July 11, 2007

SENATE-PASSED ENERGY BILL BRINGS US CLOSER TO ENERGY INDEPENDENCE

The U.S. Senate recently passed an energy package that included my goal of achieving U.S. independence from foreign energy by mandating that we get the vast majority of our energy from domestic sources.   

 

In passing the CLEAN Energy Act , the Senate understood that to achieve energy independence we need an Apollo-like mission similar to the effort that it took to put a man on the moon in the 1960s.   We need to achieve energy independence, which is defined as having 90% of our energy needs met by domestic sources. Today, only about 70% of our energy comes from domestic sources.

 

I am particularly pleased that the recently passed Senate bill includes my proposal of a bipartisan National Commission on Energy Independence that would create a framework in which we can continue to monitor and adjust our nation's energy policy to ensure that we achieve energy independence as soon as possible. That's an important commitment because our continued dependence on foreign energy threatens our economy, endangers our national security, harms our environment, and contributes to global warming.

 

Petroleum accounts for 84% of our nation's imported energy.   Transportation accounts for approximately 28% of all energy used in the United Stats. An important provision in the Senate bill is a significant increase in CAFÉ standards from 25 mpg to 35 mpg by 2020.   This increase will help reduce American gasoline consumption by more than 1 million gallons a day.

 

The Senate bill also calls for research and development of renewable fuels. Maryland companies are at the forefront of biodiesel development, solar technology, wind power and cellulosic energy.

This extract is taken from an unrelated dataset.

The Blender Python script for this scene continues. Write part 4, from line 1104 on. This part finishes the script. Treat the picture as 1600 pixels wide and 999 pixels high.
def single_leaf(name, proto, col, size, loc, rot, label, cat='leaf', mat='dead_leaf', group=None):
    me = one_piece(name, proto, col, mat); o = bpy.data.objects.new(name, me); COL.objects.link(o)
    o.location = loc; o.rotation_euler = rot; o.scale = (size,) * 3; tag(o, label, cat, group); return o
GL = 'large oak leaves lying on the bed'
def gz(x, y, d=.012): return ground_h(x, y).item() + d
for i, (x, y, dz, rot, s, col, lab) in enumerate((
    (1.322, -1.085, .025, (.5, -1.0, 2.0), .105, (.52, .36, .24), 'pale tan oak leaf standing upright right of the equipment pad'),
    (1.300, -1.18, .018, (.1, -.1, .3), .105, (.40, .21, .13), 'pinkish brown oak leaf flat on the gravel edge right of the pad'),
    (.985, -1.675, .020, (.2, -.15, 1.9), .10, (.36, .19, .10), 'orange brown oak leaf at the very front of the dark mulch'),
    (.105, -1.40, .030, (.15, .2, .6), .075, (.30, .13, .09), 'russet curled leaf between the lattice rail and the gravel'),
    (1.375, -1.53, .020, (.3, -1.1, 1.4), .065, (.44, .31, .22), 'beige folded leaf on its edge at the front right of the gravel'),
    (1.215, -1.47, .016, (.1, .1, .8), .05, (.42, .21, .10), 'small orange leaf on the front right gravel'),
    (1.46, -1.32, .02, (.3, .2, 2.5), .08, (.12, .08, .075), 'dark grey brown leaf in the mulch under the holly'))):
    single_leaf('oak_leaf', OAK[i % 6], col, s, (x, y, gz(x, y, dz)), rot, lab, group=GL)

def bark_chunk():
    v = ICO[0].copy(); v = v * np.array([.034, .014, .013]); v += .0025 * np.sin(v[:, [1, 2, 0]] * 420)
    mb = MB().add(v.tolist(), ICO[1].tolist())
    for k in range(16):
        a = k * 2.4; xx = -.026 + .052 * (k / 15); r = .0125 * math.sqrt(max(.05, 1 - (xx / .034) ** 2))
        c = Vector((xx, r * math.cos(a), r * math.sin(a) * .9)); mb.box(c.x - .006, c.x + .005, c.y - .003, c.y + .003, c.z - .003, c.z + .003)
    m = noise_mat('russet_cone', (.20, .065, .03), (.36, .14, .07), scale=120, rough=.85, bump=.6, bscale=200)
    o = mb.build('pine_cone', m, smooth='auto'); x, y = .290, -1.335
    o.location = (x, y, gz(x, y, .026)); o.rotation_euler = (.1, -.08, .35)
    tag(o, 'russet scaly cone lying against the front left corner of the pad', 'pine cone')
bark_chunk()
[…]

This legislation will ensure that more Americans have access to renewable fuel.

 

I was disappointed that the Senate-passed energy bill failed to include a package of tax changes cutting oil and gas subsidies and using those resources to create incentives for renewable energy.   I also was disappointed that the bill did not include a Renewable Portfolio Standard, which would have required utilities to get a percentage of their power from renewable energy sources.

 

We have more important work to do, but the Senate bill moves us in the right direction as we chart a course that will bring us to energy independence.   This legislation now moves over to the House for consideration.